-- Begin --

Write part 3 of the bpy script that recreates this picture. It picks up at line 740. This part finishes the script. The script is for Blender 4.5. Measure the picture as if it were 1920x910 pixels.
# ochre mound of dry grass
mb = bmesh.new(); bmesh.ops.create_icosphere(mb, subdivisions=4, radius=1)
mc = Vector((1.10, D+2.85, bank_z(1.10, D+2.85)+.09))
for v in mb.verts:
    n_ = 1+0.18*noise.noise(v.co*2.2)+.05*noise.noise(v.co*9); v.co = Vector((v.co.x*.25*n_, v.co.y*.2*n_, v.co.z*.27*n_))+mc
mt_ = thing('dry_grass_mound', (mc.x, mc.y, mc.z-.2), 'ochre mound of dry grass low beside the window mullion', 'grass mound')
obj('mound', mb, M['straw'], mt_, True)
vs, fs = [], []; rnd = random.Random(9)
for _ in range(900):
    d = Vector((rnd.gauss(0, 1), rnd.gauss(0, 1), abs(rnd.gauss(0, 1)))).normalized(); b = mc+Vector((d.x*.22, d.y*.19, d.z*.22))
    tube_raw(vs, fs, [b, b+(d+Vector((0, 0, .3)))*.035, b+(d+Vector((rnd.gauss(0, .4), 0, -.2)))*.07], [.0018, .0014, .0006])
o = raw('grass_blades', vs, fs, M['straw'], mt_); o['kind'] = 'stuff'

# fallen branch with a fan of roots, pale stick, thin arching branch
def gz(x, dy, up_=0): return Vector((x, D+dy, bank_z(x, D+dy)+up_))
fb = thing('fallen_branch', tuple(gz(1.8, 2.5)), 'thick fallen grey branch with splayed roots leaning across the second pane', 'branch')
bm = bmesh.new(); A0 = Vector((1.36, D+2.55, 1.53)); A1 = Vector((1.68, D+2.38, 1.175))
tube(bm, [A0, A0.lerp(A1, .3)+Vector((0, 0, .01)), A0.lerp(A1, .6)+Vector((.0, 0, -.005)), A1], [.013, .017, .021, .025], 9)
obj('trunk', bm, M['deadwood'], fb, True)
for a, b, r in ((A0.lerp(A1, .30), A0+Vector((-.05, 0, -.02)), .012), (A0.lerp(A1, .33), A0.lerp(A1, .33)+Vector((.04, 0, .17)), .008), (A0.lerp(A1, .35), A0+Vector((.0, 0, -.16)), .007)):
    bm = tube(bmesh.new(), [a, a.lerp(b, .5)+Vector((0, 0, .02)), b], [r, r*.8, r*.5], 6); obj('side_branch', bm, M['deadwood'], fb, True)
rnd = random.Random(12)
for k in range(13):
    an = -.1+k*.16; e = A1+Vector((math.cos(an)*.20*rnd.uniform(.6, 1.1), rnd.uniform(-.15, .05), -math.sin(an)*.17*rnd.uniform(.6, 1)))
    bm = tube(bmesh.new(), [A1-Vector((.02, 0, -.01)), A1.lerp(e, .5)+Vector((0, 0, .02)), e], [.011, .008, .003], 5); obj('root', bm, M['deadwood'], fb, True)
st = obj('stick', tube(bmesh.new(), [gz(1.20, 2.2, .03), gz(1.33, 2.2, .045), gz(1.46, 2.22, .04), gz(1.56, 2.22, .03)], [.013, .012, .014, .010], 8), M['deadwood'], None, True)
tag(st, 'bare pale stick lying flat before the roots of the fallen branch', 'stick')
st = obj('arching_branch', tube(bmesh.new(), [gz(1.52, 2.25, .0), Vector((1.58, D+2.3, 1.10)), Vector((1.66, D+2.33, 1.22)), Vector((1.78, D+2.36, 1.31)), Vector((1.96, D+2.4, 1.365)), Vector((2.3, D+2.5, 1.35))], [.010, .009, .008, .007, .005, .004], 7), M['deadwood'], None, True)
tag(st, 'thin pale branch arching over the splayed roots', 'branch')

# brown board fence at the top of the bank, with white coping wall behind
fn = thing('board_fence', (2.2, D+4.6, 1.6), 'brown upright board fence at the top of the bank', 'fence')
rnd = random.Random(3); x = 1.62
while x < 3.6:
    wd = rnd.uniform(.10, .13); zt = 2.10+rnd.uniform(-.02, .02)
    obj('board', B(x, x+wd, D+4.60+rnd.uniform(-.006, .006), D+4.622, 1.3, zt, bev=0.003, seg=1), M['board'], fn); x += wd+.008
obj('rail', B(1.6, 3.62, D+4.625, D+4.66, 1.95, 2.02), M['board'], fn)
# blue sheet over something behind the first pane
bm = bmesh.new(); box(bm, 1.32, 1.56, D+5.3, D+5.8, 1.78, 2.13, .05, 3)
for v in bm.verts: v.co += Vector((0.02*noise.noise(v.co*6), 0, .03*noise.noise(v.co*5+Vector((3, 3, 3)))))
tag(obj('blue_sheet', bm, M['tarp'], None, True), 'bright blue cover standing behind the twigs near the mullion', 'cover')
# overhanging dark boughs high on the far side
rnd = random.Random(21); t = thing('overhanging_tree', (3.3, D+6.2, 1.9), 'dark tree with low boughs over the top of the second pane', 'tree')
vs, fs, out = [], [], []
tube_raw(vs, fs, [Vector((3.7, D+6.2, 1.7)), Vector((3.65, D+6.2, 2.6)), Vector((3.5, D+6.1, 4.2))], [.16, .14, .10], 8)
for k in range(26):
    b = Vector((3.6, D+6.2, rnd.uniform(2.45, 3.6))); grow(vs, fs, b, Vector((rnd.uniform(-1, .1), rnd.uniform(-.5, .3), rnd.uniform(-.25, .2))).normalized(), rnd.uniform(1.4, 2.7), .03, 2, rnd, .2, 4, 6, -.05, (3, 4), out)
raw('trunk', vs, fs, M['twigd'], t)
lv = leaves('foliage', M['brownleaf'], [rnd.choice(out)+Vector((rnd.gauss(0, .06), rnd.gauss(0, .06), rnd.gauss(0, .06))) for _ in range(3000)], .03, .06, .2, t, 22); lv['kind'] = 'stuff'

-- End --

* **Stated exercise**: Lines from the start of the material above through the line containing "o = raw('grass_blades', vs, fs, M['straw'], mt_);" are to be duplicated exactly, and only those.

* **Result of this task**:
Write part 3 of the bpy script that recreates this picture. It picks up at line 740. This part finishes the script. The script is for Blender 4.5. Measure the picture as if it were 1920x910 pixels.
# ochre mound of dry grass
mb = bmesh.new(); bmesh.ops.create_icosphere(mb, subdivisions=4, radius=1)
mc = Vector((1.10, D+2.85, bank_z(1.10, D+2.85)+.09))
for v in mb.verts:
    n_ = 1+0.18*noise.noise(v.co*2.2)+.05*noise.noise(v.co*9); v.co = Vector((v.co.x*.25*n_, v.co.y*.2*n_, v.co.z*.27*n_))+mc
mt_ = thing('dry_grass_mound', (mc.x, mc.y, mc.z-.2), 'ochre mound of dry grass low beside the window mullion', 'grass mound')
obj('mound', mb, M['straw'], mt_, True)
vs, fs = [], []; rnd = random.Random(9)
for _ in range(900):
    d = Vector((rnd.gauss(0, 1), rnd.gauss(0, 1), abs(rnd.gauss(0, 1)))).normalized(); b = mc+Vector((d.x*.22, d.y*.19, d.z*.22))
    tube_raw(vs, fs, [b, b+(d+Vector((0, 0, .3)))*.035, b+(d+Vector((rnd.gauss(0, .4), 0, -.2)))*.07], [.0018, .0014, .0006])
o = raw('grass_blades', vs, fs, M['straw'], mt_); o['kind'] = 'stuff'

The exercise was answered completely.